Task ▸ Leave out the images; return the rest of the data exactly.

Given information ▸

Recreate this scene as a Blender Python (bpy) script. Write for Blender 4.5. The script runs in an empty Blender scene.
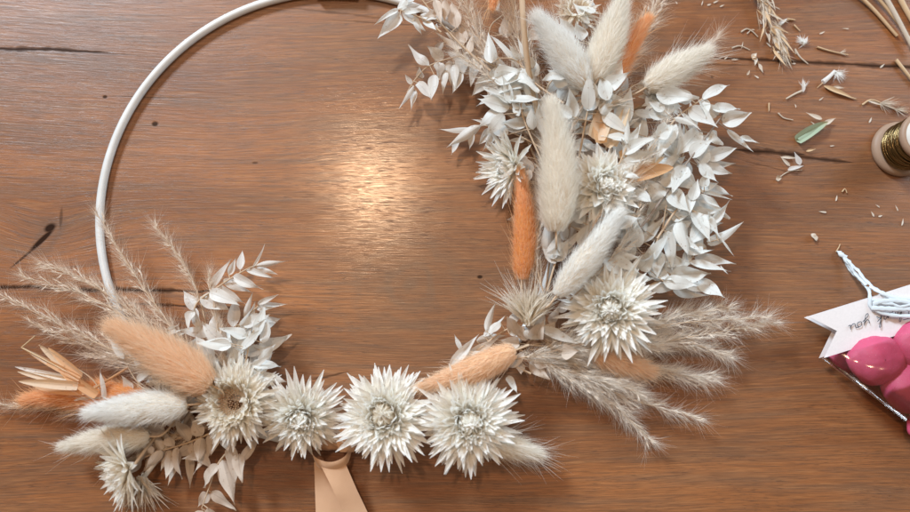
import bpy, math, random
import numpy as np
from mathutils import Vector, Matrix, noise as mnoise

S = 0.0005                      # one working unit = half a millimetre
TILT = math.radians(8)
F = 780.0                       # focal length in working units over 910
H = F * math.cos(TILT)
rng = np.random.default_rng(11)
random.seed(11)
col = bpy.context.scene.collection
PI = math.pi

# ------------------------------------------------------------------ placing
def at(x, y, z=0.0):
    d = np.array([(x - 455.0), (256.0 - y), -F])
    c, s = math.cos(TILT), math.sin(TILT)
    d = np.array([d[0], d[1] * c - d[2] * s, d[1] * s + d[2] * c])
    k = (z - H) / d[2]
    return np.array([d[0] * k, d[1] * k, z])

def nrm(v):
    v = np.asarray(v, float)
    return v / max(1e-9, np.linalg.norm(v))

# ------------------------------------------------------------------ mesh collecting
class MB:
    def __init__(s):
        s.V = []; s.Q = []; s.n = 0; s.a = {'var': [], 'along': [], 'across': []}; s.mi = []
    def add(s, V, Q, var=0.0, along=0.0, across=0.0, mi=0):
        V = np.asarray(V, float).reshape(-1, 3); Q = np.asarray(Q, int).reshape(-1, 4)
        s.V.append(V); s.Q.append(Q + s.n); s.n += len(V)
        for k, val in (('var', var), ('along', along), ('across', across)):
            s.a[k].append(np.broadcast_to(np.asarray(val, float), (len(V),)))
        s.mi.append(np.full(len(Q), mi))
    def build(s, name, mats, parent=None, origin=None, smooth=True):
        V = np.concatenate(s.V); Q = np.concatenate(s.Q)
        if origin is None:
            origin = V.mean(0)
        origin = np.asarray(origin, float)
        me = bpy.data.meshes.new(name)
        W = (V - origin) * S
        me.vertices.add(len(W)); me.vertices.foreach_set('co', W.astype(np.float32).ravel())
        me.loops.add(Q.size); me.loops.foreach_set('vertex_index', Q.astype(np.int32).ravel())
        me.polygons.add(len(Q))
        me.polygons.foreach_set('loop_start', (np.arange(len(Q)) * 4).astype(np.int32))
        me.polygons.foreach_set('loop_total', np.full(len(Q), 4, np.int32))
        if not isinstance(mats, (list, tuple)): mats = [mats]
        for m in mats: me.materials.append(m)
        me.polygons.foreach_set('material_index', np.concatenate(s.mi).astype(np.int32))
        me.update(calc_edges=True)
        me.validate()
        me.polygons.foreach_set('use_smooth', np.full(len(me.polygons), bool(smooth)))
        for k, lst in s.a.items():
            arr = np.concatenate(lst).astype(np.float32)
            at_ = me.attributes.new(k, 'FLOAT', 'POINT'); at_.data.foreach_set('value', arr)
        o = bpy.data.objects.new(name, me); col.objects.link(o)
        place(o, origin, parent)
        return o

ORIG = {}
def place(o, origin, parent):
    ORIG[o.name] = np.asarray(origin, float)
    if parent is not None:
        o.parent = parent
        o.location = Vector((np.asarray(origin) - ORIG[parent.name]) * S)
    else:
        o.location = Vector(np.asarray(origin) * S)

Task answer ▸
Recreate this scene as a Blender Python (bpy) script. Write for Blender 4.5. The script runs in an empty Blender scene.
import bpy, math, random
import numpy as np
from mathutils import Vector, Matrix, noise as mnoise

S = 0.0005                      # one working unit = half a millimetre
TILT = math.radians(8)
F = 780.0                       # focal length in working units over 910
H = F * math.cos(TILT)
rng = np.random.default_rng(11)
random.seed(11)
col = bpy.context.scene.collection
PI = math.pi

# ------------------------------------------------------------------ placing
def at(x, y, z=0.0):
    d = np.array([(x - 455.0), (256.0 - y), -F])
    c, s = math.cos(TILT), math.sin(TILT)
    d = np.array([d[0], d[1] * c - d[2] * s, d[1] * s + d[2] * c])
    k = (z - H) / d[2]
    return np.array([d[0] * k, d[1] * k, z])

def nrm(v):
    v = np.asarray(v, float)
    return v / max(1e-9, np.linalg.norm(v))

# ------------------------------------------------------------------ mesh collecting
class MB:
    def __init__(s):
        s.V = []; s.Q = []; s.n = 0; s.a = {'var': [], 'along': [], 'across': []}; s.mi = []
    def add(s, V, Q, var=0.0, along=0.0, across=0.0, mi=0):
        V = np.asarray(V, float).reshape(-1, 3); Q = np.asarray(Q, int).reshape(-1, 4)
        s.V.append(V); s.Q.append(Q + s.n); s.n += len(V)
        for k, val in (('var', var), ('along', along), ('across', across)):
            s.a[k].append(np.broadcast_to(np.asarray(val, float), (len(V),)))
        s.mi.append(np.full(len(Q), mi))
    def build(s, name, mats, parent=None, origin=None, smooth=True):
        V = np.concatenate(s.V); Q = np.concatenate(s.Q)
        if origin is None:
            origin = V.mean(0)
        origin = np.asarray(origin, float)
        me = bpy.data.meshes.new(name)
        W = (V - origin) * S
        me.vertices.add(len(W)); me.vertices.foreach_set('co', W.astype(np.float32).ravel())
        me.loops.add(Q.size); me.loops.foreach_set('vertex_index', Q.astype(np.int32).ravel())
        me.polygons.add(len(Q))
        me.polygons.foreach_set('loop_start', (np.arange(len(Q)) * 4).astype(np.int32))
        me.polygons.foreach_set('loop_total', np.full(len(Q), 4, np.int32))
        if not isinstance(mats, (list, tuple)): mats = [mats]
        for m in mats: me.materials.append(m)
        me.polygons.foreach_set('material_index', np.concatenate(s.mi).astype(np.int32))
        me.update(calc_edges=True)
        me.validate()
        me.polygons.foreach_set('use_smooth', np.full(len(me.polygons), bool(smooth)))
        for k, lst in s.a.items():
            arr = np.concatenate(lst).astype(np.float32)
            at_ = me.attributes.new(k, 'FLOAT', 'POINT'); at_.data.foreach_set('value', arr)
        o = bpy.data.objects.new(name, me); col.objects.link(o)
        place(o, origin, parent)
        return o

ORIG = {}
def place(o, origin, parent):
    ORIG[o.name] = np.asarray(origin, float)
    if parent is not None:
        o.parent = parent
        o.location = Vector((np.asarray(origin) - ORIG[parent.name]) * S)
    else:
        o.location = Vector(np.asarray(origin) * S)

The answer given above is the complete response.